A novel that involves an awareness of statistics? About bloody time. *raises whiskey tumbler*

Anonymous said...

I'm responding late, but...My college writing teacher used to say that "A robber mugged me" is a less interesting story than "My sister mugged me." The idea is that statistically likely events make better fiction, because the reader has never seen them before.

Of course, "A robber mugged me" is more likely to reach the bestseller list and become a major motion picture. But if you've seen the books on the bestseller list, they might prove my teacher was right on target.

One risk of writing original, unconventional stories is that you might go too far and pile up the improbabilities until no one believes a word you say. Or, worse, people might call you "quirky," and then you'd have to become an independent filmmaker.

But there's also what I call the zeitgeist problem: Several years ago, there were a lot of news stories about surrogate mothers, and just about every television show on the air decided it would be brilliantly original to make one of the main characters into a surrogate parent. So if you'd watched American television during around that time, and you weren't familiar with U.S. culture, you might think that every third woman in the country was a surrogate mother.

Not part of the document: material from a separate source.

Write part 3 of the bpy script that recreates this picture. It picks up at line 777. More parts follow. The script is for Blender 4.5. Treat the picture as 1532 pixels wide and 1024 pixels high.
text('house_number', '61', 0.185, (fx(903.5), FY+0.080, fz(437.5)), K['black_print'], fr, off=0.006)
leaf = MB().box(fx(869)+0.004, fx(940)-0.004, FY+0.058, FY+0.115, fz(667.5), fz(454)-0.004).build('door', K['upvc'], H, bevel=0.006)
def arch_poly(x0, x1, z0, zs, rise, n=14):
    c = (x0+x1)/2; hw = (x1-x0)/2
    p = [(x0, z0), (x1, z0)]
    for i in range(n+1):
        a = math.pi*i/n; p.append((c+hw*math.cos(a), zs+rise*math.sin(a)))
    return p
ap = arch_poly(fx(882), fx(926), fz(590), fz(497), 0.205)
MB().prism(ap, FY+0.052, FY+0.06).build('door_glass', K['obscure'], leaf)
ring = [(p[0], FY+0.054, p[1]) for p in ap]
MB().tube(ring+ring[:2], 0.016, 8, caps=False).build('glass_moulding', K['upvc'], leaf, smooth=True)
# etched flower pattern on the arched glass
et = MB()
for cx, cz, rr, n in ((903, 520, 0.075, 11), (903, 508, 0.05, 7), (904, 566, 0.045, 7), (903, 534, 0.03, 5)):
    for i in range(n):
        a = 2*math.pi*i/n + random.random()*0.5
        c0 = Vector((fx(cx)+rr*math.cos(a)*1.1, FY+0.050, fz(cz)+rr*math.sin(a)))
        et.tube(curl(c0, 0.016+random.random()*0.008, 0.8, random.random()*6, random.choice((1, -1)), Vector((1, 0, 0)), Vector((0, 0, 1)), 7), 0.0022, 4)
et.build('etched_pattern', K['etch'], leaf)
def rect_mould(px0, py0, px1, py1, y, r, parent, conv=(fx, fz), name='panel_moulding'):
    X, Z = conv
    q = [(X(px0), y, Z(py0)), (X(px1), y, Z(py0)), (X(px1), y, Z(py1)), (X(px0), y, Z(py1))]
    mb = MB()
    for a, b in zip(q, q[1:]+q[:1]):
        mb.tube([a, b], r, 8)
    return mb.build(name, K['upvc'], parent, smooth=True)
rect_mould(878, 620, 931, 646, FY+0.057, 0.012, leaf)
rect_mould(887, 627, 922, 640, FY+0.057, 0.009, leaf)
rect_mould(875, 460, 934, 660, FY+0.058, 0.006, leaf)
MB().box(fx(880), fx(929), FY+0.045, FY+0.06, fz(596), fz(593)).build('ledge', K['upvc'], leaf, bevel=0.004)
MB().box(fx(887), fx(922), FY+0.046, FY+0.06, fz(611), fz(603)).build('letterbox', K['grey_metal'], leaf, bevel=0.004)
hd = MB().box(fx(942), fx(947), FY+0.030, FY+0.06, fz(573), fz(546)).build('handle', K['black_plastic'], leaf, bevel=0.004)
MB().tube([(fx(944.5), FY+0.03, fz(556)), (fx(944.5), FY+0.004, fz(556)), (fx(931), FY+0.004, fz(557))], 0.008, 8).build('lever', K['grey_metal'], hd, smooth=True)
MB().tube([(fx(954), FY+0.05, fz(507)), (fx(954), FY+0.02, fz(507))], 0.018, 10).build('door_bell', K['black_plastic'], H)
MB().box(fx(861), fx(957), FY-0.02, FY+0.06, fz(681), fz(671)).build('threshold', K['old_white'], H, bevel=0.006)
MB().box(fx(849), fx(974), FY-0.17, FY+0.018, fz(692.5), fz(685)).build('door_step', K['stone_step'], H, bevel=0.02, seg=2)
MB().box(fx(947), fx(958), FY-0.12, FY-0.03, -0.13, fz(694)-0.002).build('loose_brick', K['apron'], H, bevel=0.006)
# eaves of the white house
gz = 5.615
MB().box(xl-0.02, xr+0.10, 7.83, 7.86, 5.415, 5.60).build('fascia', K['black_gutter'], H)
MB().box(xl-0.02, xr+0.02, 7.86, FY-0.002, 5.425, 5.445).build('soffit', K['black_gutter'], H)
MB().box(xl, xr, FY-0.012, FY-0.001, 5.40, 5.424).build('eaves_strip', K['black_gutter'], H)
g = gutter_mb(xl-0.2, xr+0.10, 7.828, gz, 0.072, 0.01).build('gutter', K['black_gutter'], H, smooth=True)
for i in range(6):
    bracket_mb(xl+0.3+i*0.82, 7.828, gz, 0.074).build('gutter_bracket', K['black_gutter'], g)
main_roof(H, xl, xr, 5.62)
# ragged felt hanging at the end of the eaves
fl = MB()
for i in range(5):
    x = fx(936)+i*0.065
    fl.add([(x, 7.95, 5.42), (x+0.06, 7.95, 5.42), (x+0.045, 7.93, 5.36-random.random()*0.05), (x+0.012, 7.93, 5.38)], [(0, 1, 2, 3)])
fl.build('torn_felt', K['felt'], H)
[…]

And there's also the issue of political correctness. Some writers will go so far out of their way to avoid stereotypes that every African-American character will be witty, intelligent, and financially secure--which, depending on your point of view, is either a much-needed corrective to most of American history or a bizarre, anomalous sameness, like giving every character a sister who's a mugger.

So I guess my point is, I like reality in my stories, just not too much of it.